Under the Soviet rule we can observe two opposite tendencies in Mogilev: an impressive Jewish presence and an increase in the number of Jewish institutions on one hand and signs of the gradual decline of the pre-revolutionary Jewish life in the wake of Sovietization on the other. The numbers of the Mogilev Jews grew from 16,758 in 1923 to 19,715 in 1939. The Jews were active in the social, economic and cultural life of the city. One third of the city council members were Jewish in 1924. In 1928 a Jewish collective farm (a Soviet type of agricultural community) was established in the Mogilev area, numbering 22 families two years later. At the same time, the Jews continued to be prominent in their traditional professions and trades. The important place of the Jews in the social life of Mogilev at this time is further manifested in the establishment of a Yiddish department in the Mogilev court of Justice. A Jewish library and several Jewish schools functioned in the city. The prolific activities of prominent Jewish artists such as the writers David Pinski, Eliezer Zweifel and the actor Aharon Maskin testify to the robust Jewish cultural life in Mogilev. Nonetheless, as the Soviet rule took root, particularly throughout the 1930s, the Jewish life in Mogilev underwent significant socio-cultural and occupational changes which characterized not only the Mogilev Jews but the Jews of the Soviet Union at large. These were due in part to Jewish attempts to adapt to the new reality of the Soviet rule and in part to the gradual implementation of the Sovietization policy which entailed a comprehensive offensive on religious institutions, national organizations and free trade.
Points for Discussion in the Classroom:
- Consider Rachel Izrailskaya's CV and Nachim Sorkin's testimony.
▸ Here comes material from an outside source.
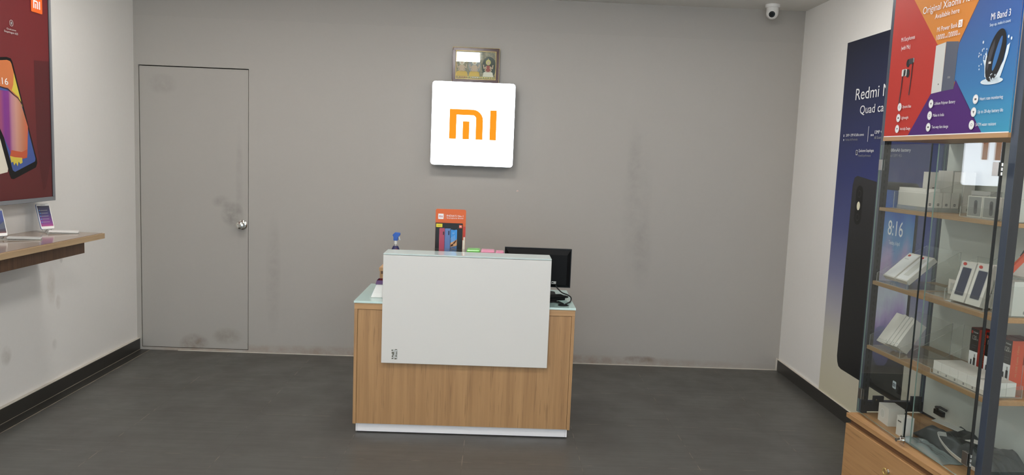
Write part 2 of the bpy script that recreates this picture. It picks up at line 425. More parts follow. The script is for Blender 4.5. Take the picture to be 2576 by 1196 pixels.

Both grew up under the Soviet rule:
Excerpt from Rachel Izrailskaya's CV:
I, Izrailskaya Rachel Solomonovna [daughter of Solomon], was born in 1915 into an ‘urban’ family [...] in the city of Mogilev. My father was a teacher and passed away in 1929. My mother is a housewife who depends on me for her livelihood. I graduated from a seven-year school in 1930 and worked at a sewing factory until 1933. At the same time I studied at the "workers' faculty" in the evenings. […] In 1934 I was accepted into the State Technical Institute of Minsk from which I graduated with a construction engineer’s degree in April 1940. […] During the wartime between 1942 and September 1944 I worked in the military heavy metal industry in Almaty.
- How is Rachel's social and professional status different from that of her parents? What can we learn about the Mogilev Jews of those years from Rachel’s CV?
Note: As we'll see later, many of the Mogilev Jews were murdered in the Holocaust. It seems that Rachel's life was saved because she was placed as an engineer at a Soviet military factory set up in the rear.
Consider the following fragment of Nachim Sorkin's testimony:
Sorkin: I, Sorkin Nachim Gershkovich, was born in 1923 in the city of Mogilev. My father was Gershok Davidovich Sorkin. My mother and father were born in 1882. We had my grandpa living with us. I remember before the war, as grandpa was walking home from the synagogue, he slipped, fell down and broke his leg. He remained all this time bedbound, lying in bed at our home. He was a teacher of the Jewish [Yiddish] language. There were no schools. The Jewish schools had been shut down. He walked from house to house wherever he was invited and taught the Jewish language to the kids .
Interviewer: What kind of school did you go to?
Sorkin: I went to the Mogilev school no. 11. It was a very good school built in 1939 - referred to as a "Stalin school" at that time - not far from home. My sister attended the same school – one sister and the other sister.
Interviewer: Was it a Belarusian school?
Sorkin: It was a Belarusian school but we did not attach any significance to what kind of school it was. We didn't care. We were learning Belorussian, Russian and German languages as well as other general education disciplines.
Interviewer: Were there any Jewish schools in the city?
Sorkin: A Jewish school was there probably until 1936-7.